As the right to recover coin, in payment of a debt, depends entirely upon the action and contract of the parties, the creditor who accepts treasury notes, at their par value, in payment of a debt payable in coin, is precisely in the same position as if he had not contracted for coin in the first instance. The defendant tendered treasury notes in satisfaction of the warrants which were surrendered, and thus the contract between the parties was completely executed. Not, it is true, according to its letter or spirit; but the plaintiffs accepted a performance by the defendant, different in character from what the contract called for. Was not this a complete waiver of their right to subsequently claim damages for the failure to perform, in accordance with the contract ? This is not like the case of an acceptance of a part of a debt in satisfaction of the whole. In that case it might be said there was no consideration’ for the agreement to relinquish what remained; and therefore the balance might be recovered, notwithstanding the agreement to the contrary. But here the law made gold and treasury notes the equivalent for *30the payment of this debt, unless the parties stipulated otherwise. They did at first so stipulate, and the payment might have been enforced in gold; but the subsequent acceptance of treasury notes, the defendant tendering them in satisfaction of the contract, places the plaintiffs in a position that they are estopped to deny that the contract was fully complied with. We take it to be law that the acceptance of a performance, differing'from that. contracted for, will estop the party so accepting from afterwards taking advantage of the failure to perform in accordance with the contract. Such is the position occupied by the plaintiffs.

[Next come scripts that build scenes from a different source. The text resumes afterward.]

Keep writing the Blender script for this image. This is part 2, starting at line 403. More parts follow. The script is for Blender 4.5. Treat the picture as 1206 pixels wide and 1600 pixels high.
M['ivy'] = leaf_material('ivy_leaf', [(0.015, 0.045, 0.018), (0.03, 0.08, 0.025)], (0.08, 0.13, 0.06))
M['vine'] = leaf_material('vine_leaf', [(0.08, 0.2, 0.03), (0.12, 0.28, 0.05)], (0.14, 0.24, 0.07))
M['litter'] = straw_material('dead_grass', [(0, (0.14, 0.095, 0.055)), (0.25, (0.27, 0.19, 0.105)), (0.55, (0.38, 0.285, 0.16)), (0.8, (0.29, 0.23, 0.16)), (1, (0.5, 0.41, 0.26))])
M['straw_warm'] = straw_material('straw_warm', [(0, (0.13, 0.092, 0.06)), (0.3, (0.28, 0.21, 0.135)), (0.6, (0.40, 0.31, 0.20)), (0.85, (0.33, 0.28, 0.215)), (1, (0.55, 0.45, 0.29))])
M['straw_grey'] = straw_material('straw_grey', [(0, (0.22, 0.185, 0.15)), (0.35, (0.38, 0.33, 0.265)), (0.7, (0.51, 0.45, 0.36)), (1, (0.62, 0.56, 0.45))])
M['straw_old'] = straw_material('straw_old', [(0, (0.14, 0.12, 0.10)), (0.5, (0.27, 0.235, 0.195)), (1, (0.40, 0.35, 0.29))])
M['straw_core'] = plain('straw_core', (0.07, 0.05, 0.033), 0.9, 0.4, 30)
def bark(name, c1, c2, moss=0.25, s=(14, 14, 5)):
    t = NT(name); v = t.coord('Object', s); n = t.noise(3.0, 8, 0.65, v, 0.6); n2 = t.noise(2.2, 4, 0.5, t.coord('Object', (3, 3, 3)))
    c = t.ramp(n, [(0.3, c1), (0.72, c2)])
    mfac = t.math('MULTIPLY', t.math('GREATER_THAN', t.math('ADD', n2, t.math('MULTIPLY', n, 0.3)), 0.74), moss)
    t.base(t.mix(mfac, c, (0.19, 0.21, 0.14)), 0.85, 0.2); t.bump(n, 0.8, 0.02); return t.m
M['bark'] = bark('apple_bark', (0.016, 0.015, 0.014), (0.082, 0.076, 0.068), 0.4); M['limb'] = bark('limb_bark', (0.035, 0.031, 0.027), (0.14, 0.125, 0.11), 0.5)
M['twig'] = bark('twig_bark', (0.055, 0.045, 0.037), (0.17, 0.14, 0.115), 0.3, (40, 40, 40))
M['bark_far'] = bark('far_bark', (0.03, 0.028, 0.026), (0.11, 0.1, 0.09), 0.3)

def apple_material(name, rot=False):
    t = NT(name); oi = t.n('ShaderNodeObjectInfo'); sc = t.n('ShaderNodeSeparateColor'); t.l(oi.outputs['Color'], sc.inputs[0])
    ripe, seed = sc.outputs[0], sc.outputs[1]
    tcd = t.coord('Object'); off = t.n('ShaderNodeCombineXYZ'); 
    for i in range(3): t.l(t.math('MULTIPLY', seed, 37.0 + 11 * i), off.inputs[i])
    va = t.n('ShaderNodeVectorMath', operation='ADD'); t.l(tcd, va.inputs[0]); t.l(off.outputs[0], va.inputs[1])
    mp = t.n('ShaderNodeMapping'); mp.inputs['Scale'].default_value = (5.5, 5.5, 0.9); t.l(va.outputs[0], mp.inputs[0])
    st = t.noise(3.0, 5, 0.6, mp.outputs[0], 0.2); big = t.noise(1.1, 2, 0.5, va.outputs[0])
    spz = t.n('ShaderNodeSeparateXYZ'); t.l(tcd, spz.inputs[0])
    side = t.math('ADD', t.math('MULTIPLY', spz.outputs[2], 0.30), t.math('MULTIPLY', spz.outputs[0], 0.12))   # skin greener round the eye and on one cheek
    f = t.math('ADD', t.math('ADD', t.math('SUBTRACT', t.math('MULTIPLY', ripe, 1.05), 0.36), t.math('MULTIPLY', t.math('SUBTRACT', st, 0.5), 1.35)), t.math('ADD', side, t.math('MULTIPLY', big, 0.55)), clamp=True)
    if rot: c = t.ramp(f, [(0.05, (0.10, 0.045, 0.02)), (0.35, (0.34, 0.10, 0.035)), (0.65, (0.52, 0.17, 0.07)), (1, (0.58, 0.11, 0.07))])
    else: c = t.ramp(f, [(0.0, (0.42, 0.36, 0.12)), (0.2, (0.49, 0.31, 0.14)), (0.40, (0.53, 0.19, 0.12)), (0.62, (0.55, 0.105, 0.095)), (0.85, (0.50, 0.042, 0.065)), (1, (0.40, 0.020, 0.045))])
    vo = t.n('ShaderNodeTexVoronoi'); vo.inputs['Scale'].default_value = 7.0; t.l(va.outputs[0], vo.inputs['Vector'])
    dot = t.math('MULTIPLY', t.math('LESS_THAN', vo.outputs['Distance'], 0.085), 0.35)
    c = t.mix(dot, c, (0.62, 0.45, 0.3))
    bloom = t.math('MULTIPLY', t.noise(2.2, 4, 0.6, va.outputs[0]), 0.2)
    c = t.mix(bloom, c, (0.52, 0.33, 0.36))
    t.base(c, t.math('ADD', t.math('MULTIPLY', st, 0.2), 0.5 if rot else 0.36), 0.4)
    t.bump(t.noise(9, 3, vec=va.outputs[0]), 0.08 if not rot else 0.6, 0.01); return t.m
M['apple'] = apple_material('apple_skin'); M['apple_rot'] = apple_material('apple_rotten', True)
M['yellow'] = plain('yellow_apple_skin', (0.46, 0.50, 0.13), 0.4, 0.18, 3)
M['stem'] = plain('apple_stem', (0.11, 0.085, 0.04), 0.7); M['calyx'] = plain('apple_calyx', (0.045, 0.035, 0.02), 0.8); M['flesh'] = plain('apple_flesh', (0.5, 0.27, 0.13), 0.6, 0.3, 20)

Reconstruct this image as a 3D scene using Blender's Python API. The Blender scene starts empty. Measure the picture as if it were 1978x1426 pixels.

The defendant did not agree that the notes should be taken at their actual value in the market, but tendered them in full satisfaction of the claim against it. Upon what principle then, can it be held that the plaintiffs could accept, and retain them at a value not assented to by the defendant, and recover the difference in value between them and gold ? If the plaintiffs did not deem the payment in treasury notes a fulfillment of the contract, it was then their duty to reject them entirely and seek their remedy, if any they'had, on the contract. That they protested against payment in paper,-places them in no better position than if nothing had been said by them, as they afterwards voluntarily accepted it. They protested with the tongue, but assented by their acts.

Judgment affirmed.

JOHNSON, J., did not participate in the foregoing decision.